Die Valentina Nikiforovna Kulagina wohnte im ersten Stock eines kleinen Holzhauses hinter dem >> Dynamo << - Stadion, ganz im Schatten der grossen massiven Steinbauten der >> Künstlerkolonie << an der Maslovskaja.

Ein seltsames >> Getto <<: Wer hier wohnte, war Maler; Kunst - oder was man damals für Kunst hielt - und Alltag liessen sich nicht voneinander trennen.

Ab und zu konnte man in der Kolonie die hochaufgeschossene, hagere Gestalt Tatlins sehen.

Sein junger Freund und Nachbar, A. Zelenskij, sammelte nach der beerdigung Tatlins die vom Hauswirt als unnützen Besitz weggeworfene ‘Flügelstrebe für Letatlin’ im Hinterhof auf.

Den Ton gaben in der Kolonie die ehemaligen Arbeiter und Bauern- >> Jungs << an, die sich während der zwanziger Jahre erfolglos bemüht hatten, den Geist der künstlerischen Avantgarde zu begreifen, um in den dreissiger Jahren - aufrichtig - die Führer und alles, was damals verlangt wurde, zu malen.

Man nannte sie ironisch >> die Ölmaler <<, in Anspielung auf den Gleichklang der Wörter >> Maslovskaja << - die Strasse, in der sie wohnten - und >> maslo << = Ölfarbe.

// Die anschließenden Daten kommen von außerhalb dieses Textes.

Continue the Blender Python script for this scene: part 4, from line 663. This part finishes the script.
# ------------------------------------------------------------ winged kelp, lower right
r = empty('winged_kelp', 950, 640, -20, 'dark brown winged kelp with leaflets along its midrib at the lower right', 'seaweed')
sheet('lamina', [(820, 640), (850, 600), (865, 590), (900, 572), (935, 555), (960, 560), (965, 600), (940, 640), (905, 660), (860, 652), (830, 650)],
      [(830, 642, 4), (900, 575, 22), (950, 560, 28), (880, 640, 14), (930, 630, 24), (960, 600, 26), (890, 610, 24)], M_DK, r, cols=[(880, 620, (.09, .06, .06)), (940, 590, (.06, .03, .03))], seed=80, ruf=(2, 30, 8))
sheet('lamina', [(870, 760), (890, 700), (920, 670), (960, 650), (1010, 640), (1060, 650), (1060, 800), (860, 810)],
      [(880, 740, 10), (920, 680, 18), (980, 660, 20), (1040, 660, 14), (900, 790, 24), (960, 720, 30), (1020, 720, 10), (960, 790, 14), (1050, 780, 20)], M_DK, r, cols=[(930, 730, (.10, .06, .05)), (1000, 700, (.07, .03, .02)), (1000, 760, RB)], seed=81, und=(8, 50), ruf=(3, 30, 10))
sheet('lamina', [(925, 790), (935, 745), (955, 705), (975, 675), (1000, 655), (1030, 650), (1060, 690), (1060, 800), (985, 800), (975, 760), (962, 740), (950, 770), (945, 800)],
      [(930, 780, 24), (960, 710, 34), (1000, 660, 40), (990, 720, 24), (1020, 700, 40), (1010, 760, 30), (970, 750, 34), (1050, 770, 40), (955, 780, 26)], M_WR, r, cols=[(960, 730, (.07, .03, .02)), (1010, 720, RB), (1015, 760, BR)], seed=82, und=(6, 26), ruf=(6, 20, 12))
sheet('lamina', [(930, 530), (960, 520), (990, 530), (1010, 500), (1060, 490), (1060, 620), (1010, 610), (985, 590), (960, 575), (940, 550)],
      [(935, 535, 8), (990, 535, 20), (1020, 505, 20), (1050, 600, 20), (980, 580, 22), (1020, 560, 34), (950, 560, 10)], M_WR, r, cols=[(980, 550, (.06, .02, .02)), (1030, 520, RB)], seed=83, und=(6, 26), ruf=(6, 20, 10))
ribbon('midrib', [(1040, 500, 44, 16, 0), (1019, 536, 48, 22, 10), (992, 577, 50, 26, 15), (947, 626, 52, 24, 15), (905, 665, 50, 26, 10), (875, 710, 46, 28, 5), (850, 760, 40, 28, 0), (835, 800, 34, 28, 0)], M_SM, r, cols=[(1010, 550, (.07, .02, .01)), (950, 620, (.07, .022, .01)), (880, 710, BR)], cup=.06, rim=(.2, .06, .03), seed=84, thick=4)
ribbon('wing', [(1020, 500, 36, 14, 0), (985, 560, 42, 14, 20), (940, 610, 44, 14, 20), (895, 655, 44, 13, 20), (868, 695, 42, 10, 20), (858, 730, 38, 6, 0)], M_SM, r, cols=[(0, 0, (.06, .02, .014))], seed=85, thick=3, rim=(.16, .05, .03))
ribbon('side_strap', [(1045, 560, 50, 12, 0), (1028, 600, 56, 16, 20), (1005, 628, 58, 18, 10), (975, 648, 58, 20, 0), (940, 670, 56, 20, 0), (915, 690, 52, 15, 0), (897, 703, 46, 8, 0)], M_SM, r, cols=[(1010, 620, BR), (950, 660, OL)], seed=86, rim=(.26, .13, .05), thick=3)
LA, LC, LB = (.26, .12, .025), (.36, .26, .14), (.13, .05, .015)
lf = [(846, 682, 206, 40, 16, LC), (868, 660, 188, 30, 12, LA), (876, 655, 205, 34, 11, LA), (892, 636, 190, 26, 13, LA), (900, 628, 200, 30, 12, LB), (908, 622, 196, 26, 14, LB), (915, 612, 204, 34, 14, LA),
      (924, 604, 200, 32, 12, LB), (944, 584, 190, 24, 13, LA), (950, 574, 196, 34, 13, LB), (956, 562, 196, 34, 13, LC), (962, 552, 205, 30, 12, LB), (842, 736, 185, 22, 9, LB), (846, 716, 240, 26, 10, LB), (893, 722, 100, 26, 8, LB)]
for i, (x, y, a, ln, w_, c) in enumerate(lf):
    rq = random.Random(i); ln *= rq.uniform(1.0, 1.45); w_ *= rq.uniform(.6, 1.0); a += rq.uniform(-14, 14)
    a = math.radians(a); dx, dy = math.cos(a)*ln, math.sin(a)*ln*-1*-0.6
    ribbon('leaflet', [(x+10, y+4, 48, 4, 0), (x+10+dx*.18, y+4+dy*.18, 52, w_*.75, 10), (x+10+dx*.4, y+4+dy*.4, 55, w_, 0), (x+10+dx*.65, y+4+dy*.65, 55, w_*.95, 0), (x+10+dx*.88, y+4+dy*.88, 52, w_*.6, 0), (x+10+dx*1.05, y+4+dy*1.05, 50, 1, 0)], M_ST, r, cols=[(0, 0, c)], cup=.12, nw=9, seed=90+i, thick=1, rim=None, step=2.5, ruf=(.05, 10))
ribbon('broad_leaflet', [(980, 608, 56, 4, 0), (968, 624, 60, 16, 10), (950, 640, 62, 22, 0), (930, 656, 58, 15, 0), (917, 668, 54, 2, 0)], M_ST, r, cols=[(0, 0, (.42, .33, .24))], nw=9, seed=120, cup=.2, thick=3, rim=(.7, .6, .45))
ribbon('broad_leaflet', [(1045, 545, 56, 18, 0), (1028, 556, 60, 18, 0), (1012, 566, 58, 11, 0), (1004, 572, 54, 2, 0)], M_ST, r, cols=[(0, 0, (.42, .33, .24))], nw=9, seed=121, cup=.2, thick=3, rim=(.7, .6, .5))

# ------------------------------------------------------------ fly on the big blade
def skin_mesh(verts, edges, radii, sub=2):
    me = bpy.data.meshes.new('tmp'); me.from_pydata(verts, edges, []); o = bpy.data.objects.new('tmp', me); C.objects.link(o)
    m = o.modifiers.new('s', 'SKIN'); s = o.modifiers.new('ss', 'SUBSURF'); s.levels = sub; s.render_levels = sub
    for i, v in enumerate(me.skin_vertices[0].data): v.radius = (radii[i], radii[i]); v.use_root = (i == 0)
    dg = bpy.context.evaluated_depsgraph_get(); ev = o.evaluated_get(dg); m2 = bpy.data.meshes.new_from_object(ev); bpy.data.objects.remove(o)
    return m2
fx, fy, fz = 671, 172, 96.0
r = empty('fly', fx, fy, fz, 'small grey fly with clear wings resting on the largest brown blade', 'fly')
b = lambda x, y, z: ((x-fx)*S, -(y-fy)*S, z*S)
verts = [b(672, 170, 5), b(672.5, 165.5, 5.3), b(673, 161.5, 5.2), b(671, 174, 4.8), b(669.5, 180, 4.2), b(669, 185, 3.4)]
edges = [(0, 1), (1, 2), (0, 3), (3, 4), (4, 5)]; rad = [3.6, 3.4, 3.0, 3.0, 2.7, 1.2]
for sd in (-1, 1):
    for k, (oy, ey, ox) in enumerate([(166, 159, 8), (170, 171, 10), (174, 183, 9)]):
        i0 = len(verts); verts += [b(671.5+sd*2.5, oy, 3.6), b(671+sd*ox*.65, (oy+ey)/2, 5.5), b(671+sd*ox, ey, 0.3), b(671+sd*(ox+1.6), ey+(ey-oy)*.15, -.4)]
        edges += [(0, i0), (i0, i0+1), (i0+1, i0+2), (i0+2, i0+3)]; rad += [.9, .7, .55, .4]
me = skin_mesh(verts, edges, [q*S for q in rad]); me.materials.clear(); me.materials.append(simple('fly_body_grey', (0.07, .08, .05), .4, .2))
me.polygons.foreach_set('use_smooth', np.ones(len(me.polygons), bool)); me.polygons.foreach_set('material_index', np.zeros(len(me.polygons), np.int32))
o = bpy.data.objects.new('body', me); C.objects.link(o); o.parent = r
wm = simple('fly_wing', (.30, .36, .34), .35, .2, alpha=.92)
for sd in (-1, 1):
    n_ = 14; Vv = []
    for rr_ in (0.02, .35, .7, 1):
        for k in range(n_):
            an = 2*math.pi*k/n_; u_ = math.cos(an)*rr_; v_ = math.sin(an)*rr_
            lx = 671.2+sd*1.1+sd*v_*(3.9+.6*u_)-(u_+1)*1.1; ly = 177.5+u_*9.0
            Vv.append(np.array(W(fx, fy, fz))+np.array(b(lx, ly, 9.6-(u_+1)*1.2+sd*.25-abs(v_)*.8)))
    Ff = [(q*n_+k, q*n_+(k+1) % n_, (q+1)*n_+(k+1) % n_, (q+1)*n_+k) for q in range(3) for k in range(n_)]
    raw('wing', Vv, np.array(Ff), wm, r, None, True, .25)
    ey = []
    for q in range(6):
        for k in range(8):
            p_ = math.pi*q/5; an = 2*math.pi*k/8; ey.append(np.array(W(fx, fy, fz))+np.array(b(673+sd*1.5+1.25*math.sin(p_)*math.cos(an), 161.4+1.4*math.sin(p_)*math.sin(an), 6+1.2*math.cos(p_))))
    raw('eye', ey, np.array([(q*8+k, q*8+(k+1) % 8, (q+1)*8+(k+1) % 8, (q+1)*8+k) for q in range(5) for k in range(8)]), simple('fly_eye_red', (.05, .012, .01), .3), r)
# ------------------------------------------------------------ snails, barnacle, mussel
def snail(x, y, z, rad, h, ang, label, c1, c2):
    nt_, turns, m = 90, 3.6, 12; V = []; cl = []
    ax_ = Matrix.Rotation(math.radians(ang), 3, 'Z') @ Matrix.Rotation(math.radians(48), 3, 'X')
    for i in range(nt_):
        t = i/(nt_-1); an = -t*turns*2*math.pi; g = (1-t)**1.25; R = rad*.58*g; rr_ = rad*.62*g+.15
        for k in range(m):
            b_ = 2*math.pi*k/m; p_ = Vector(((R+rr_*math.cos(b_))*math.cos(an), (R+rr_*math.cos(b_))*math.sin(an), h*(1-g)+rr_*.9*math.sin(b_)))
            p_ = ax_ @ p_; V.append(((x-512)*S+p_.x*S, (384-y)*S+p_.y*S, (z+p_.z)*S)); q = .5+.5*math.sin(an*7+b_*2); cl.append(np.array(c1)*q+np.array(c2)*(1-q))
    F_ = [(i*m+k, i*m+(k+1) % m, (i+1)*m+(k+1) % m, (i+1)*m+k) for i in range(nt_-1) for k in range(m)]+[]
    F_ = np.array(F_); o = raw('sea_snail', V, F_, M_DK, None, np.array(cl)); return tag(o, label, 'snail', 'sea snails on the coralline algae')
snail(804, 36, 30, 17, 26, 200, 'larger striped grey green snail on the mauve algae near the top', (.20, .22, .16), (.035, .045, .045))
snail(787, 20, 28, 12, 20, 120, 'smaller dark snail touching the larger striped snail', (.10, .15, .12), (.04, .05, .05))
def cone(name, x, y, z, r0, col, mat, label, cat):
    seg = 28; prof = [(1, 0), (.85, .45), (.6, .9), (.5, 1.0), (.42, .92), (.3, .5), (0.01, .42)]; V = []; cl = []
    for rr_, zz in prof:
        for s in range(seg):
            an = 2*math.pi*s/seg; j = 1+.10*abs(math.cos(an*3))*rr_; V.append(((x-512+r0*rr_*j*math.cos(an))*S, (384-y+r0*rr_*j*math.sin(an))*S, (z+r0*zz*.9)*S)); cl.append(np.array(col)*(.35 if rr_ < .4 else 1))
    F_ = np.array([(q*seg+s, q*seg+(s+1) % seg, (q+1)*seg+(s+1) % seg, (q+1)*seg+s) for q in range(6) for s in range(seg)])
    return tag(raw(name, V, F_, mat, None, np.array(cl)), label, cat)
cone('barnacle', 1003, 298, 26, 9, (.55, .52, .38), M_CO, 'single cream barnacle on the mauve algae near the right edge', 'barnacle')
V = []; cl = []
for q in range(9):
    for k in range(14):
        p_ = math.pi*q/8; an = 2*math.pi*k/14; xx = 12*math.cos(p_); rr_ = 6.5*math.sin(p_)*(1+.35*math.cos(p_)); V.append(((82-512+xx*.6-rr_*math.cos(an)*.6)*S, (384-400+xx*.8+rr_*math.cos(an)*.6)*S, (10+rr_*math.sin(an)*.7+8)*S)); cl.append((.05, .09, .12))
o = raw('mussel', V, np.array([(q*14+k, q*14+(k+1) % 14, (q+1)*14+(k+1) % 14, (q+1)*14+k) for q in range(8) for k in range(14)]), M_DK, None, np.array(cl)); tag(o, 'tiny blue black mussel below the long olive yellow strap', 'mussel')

Den Künstlerklub ersetzte ihnen die nahe Bierkneipe, die in der Gegend berüchtigt war für ihre lauten Zechgelage; dort hingen dann auch die Landschaften und Stilleben der Stammkunden an der Wand.

Mit einem Wort, ein Maler-Paris der belle époque, mehr nicht.

Familie Klucis, die 1935 in die Maslovskaja gezogen war, lebte abseits von dieser fröhlichen Horde.

Übrigens war man in der Horde wohl trinkfreudig, verhielt sich jedoch vom Standpunkt der Obrigkeit aus vorbildlich; als Gustav Klucis verhaftet wurde, verboten die Nachbarn ihren Kindern, mit dem Sohn dieses << Volksfeindes << zu spielen.

Nur David Stenberg, der ehemalige Kommissar für bildende Kunst während des Bürgerkriegs, der sich schon längst von allen öffentlichen Aufgaben zurückgezogen hatte, und sonst noch einige wenige grüssten die Frau des >> Volksfeindes << Valentina Nikiforovna Kulagina.

Dann gelang es Valentina, beim Künstlerfonds, dieser seltsamen Organisation, Parodie auf jede Galerie und den Kunstmarkt, eine Arbeit zu bekommen.

Für äusserst schlechte Bezahlung musste sie pro Jahr einige Stilleben ( >> Blumen <<) an den Fonds abliefern.

Gut bezahlt waren nur Führer-Porträts, aber das vertraute man ihr nicht an.

Ihre arbeiten gelangten nie auf die Ausstellungen, und so vergass man allmählich, dass es diese Malerin gegeben hatte, Valentina Nikiforovna Kulagina.